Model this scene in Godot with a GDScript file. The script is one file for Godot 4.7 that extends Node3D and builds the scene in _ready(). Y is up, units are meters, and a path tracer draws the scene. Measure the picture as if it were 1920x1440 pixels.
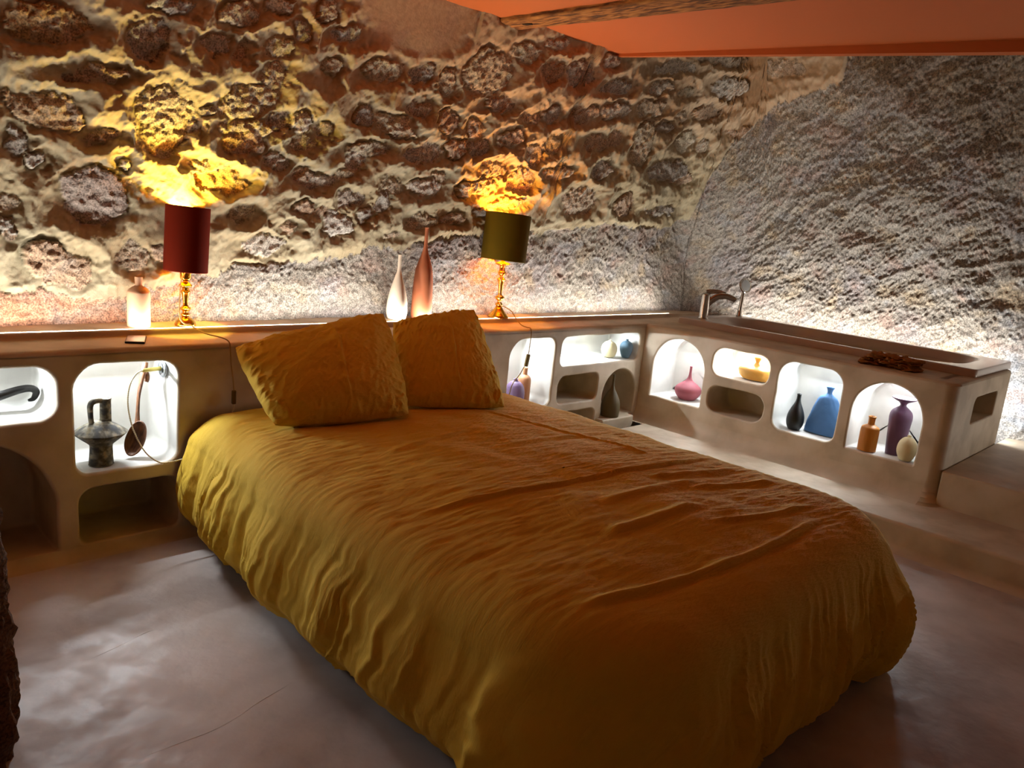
----
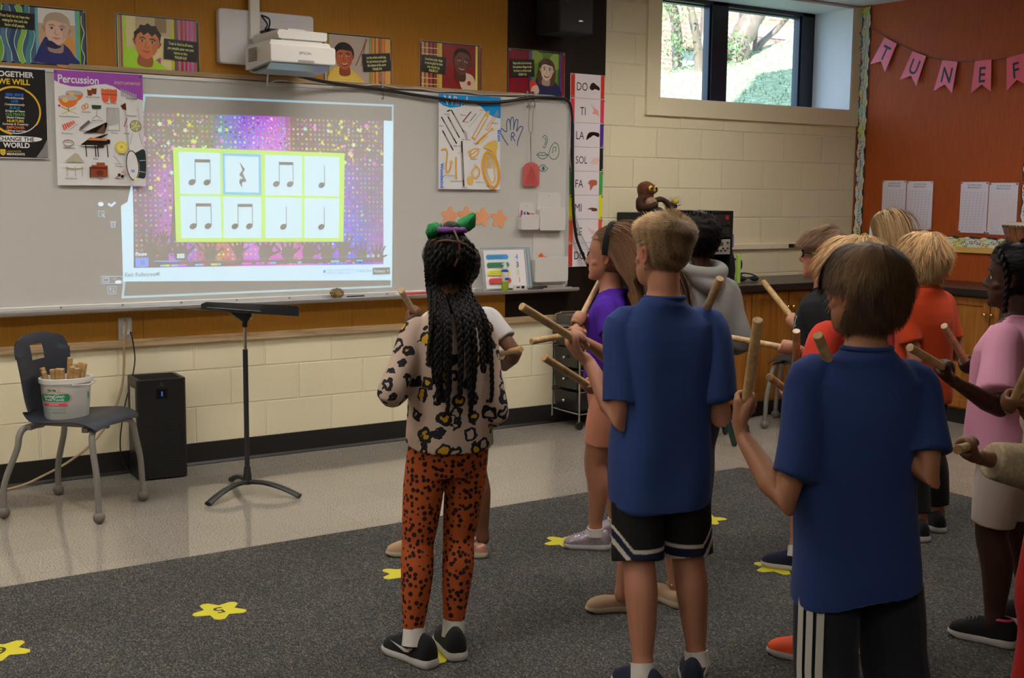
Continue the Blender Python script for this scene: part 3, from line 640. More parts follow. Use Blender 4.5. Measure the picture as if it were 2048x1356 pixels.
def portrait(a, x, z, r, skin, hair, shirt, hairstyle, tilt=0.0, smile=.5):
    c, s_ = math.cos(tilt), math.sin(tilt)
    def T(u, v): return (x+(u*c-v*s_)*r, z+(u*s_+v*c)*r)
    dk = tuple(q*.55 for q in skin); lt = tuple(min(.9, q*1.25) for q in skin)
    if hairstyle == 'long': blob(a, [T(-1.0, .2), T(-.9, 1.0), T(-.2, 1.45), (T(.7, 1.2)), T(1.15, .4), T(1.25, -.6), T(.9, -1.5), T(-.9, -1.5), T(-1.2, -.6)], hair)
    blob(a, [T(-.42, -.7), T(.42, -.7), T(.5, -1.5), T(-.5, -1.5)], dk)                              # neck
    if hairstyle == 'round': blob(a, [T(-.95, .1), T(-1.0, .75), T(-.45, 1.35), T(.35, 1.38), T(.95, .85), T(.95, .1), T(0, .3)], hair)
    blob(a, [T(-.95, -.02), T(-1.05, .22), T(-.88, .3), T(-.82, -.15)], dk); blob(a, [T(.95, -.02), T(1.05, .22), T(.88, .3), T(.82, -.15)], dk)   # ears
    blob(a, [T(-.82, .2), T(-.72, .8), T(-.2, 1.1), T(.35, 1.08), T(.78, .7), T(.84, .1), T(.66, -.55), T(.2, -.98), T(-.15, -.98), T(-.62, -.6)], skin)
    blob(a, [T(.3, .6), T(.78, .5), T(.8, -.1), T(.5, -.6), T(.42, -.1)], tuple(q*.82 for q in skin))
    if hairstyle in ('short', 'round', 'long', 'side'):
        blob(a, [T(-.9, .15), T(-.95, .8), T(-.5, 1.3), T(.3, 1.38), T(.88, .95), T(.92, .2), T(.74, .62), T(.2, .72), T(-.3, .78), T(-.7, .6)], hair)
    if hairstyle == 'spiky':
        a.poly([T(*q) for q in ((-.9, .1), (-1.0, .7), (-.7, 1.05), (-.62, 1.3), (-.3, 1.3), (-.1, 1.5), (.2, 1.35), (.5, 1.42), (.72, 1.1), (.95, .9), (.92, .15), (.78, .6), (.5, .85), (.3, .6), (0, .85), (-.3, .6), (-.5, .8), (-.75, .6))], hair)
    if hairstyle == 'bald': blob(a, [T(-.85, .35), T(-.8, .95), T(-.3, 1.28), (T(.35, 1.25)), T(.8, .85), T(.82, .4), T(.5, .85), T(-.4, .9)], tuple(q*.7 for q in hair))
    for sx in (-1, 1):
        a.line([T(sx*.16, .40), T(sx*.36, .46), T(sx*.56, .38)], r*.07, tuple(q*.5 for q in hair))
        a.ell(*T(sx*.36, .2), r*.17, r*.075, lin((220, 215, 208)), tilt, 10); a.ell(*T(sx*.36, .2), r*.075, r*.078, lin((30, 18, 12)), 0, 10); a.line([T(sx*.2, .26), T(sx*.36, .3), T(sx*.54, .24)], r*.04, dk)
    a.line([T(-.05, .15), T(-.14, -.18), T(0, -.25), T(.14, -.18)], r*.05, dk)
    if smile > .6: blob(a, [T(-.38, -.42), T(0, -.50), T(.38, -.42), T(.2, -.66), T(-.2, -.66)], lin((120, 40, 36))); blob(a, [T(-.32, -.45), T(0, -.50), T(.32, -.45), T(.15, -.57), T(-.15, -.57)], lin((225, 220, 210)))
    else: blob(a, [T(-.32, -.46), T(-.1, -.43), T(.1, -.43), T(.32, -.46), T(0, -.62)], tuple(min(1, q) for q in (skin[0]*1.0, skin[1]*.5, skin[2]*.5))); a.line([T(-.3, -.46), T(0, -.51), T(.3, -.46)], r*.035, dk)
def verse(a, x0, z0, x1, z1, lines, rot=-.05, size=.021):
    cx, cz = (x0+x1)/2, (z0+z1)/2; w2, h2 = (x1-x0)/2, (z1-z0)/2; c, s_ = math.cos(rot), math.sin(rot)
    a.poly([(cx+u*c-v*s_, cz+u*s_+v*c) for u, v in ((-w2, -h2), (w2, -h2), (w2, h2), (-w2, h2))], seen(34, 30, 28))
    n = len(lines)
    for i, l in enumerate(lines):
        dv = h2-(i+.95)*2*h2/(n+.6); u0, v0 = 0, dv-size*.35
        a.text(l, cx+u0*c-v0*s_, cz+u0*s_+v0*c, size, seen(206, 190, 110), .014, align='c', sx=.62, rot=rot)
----
- _WORK INSTRUCTIONS_:
Copy out every line where the word "Measure" occurs.

- _RESULT OF THIS EXERCISE_:
Model this scene in Godot with a GDScript file. The script is one file for Godot 4.7 that extends Node3D and builds the scene in _ready(). Y is up, units are meters, and a path tracer draws the scene. Measure the picture as if it were 1920x1440 pixels.
Continue the Blender Python script for this scene: part 3, from line 640. More parts follow. Use Blender 4.5. Measure the picture as if it were 2048x1356 pixels.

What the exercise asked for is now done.